Adam Longworth and Lorien Wroten, owners of The Common Man Restaurant in Warren, are closing the book on their chapter as stewards of one of The Valley’s longest running restaurants.

Longworth and Wroten closed the restaurant for the last time this winter and will be moving on to other adventures once they determine what those adventures will be!

And the building that housed the restaurant is transitioning as well. The Warren Development Review Board will hold a hearing on April 16 on a change of use proposal for the property. That application seeks to change the use from a restaurant and residential dwelling to three residential units. The building is owned by Mike and Desiree Trahan, Fayston.

While that application is underway, Wroten and Longworth are exploring other areas where they can continue to work in the restaurant business, in The Valley, in Vermont and in other parts of the country.

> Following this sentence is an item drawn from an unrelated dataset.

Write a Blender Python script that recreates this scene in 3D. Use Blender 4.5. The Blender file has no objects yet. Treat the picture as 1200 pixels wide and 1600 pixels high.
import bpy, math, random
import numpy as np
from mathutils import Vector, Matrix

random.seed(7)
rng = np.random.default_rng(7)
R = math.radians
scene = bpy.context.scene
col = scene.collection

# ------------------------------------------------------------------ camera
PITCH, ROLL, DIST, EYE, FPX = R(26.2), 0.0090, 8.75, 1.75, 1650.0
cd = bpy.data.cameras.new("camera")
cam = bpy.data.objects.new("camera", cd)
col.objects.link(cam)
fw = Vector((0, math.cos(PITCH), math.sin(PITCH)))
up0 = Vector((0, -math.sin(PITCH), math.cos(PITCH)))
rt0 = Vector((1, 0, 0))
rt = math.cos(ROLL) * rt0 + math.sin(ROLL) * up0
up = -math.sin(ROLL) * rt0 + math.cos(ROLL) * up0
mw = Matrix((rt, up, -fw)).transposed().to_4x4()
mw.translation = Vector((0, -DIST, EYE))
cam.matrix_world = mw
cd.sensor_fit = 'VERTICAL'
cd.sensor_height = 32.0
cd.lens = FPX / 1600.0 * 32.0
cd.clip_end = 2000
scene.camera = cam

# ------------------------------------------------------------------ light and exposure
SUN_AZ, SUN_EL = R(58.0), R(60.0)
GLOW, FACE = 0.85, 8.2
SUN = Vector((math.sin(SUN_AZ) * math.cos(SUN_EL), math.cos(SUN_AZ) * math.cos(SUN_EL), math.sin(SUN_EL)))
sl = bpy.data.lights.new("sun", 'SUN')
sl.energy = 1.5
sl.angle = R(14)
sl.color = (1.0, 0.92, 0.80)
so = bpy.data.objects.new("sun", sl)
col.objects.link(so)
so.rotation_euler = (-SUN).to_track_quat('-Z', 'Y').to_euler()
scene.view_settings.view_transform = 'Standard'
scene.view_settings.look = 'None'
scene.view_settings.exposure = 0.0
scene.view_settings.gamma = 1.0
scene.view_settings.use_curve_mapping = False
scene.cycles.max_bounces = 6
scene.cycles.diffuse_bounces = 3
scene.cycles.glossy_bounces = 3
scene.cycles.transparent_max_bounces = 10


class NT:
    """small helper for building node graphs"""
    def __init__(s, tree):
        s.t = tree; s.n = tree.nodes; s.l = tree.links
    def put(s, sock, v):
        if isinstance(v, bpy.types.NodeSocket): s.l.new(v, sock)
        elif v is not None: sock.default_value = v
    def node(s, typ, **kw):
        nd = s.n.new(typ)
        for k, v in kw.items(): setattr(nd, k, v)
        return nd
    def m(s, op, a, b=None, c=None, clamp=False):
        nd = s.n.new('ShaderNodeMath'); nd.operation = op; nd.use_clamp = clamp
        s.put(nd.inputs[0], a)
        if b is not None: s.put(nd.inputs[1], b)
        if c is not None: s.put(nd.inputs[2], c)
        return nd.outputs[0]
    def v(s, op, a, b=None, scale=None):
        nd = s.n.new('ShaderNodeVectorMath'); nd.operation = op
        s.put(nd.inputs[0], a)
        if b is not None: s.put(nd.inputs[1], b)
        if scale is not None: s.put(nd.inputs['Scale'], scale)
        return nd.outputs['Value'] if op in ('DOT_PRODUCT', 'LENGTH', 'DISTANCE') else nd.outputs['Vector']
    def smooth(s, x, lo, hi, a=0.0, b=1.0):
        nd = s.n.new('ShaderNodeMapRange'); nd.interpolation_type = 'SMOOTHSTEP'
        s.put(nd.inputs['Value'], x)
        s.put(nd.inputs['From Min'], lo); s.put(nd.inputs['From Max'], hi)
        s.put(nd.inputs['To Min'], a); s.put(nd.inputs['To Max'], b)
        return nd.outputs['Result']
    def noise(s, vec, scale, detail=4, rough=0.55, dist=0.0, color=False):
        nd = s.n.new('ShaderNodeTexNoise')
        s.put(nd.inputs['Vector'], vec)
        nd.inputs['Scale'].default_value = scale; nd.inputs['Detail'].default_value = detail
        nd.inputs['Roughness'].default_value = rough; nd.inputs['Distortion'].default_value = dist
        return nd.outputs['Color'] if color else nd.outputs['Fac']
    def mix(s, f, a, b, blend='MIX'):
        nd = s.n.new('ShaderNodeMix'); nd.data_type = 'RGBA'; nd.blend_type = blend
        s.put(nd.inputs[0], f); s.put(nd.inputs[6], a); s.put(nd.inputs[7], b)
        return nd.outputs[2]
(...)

“We just finished our seventh winter up there. For a long time, we didn’t feel like it was the right business for us. We did our thing, but I always felt like I was in Michael Ware’s space. We tried to sell it after the fourth year and in three years on the market there was no interest,” Longworth said.

“We got to the point where we just wanted to move on and build something of our own. To be 1,000 percent honest, it felt like the restaurant was never ours. It was a very wonderful stepping stone for us and we built a great relationship with Mike and Des. We didn’t close it because of financial reasons or not having enough support,” he added.

They’re working on their demographic research and trying to balance their professional goals with their lifestyle preferences. Both are athletic and enjoy skiing, skinning, hiking, mountain biking and more.

“We don’t have our next concept worked out. Whatever it is, I want it to be mine from start to finish. We want something that is our own name, decor, concept and logo. The only thing we enjoy is restaurant cooking. We still want to feed people good food; I just don’t know where that is right now,” he said.

Longworth made it a point to note that he and Wroten were not leaving The Common Man from lack of support from the community or Valley visitors.

“We got so much support from the community and tourists who come here and from our business partners,” he noted.

“The Common Man had a wonderful run. We were feeding a lot of people in the winter when we were open Thursday through Saturday. We were feeding close to 600 people in those three days. I’m not Mad River Valley angry or preaching that there’s not enough support or that locals don’t come out. Because that’s not true in our case,” Longworth pointed out.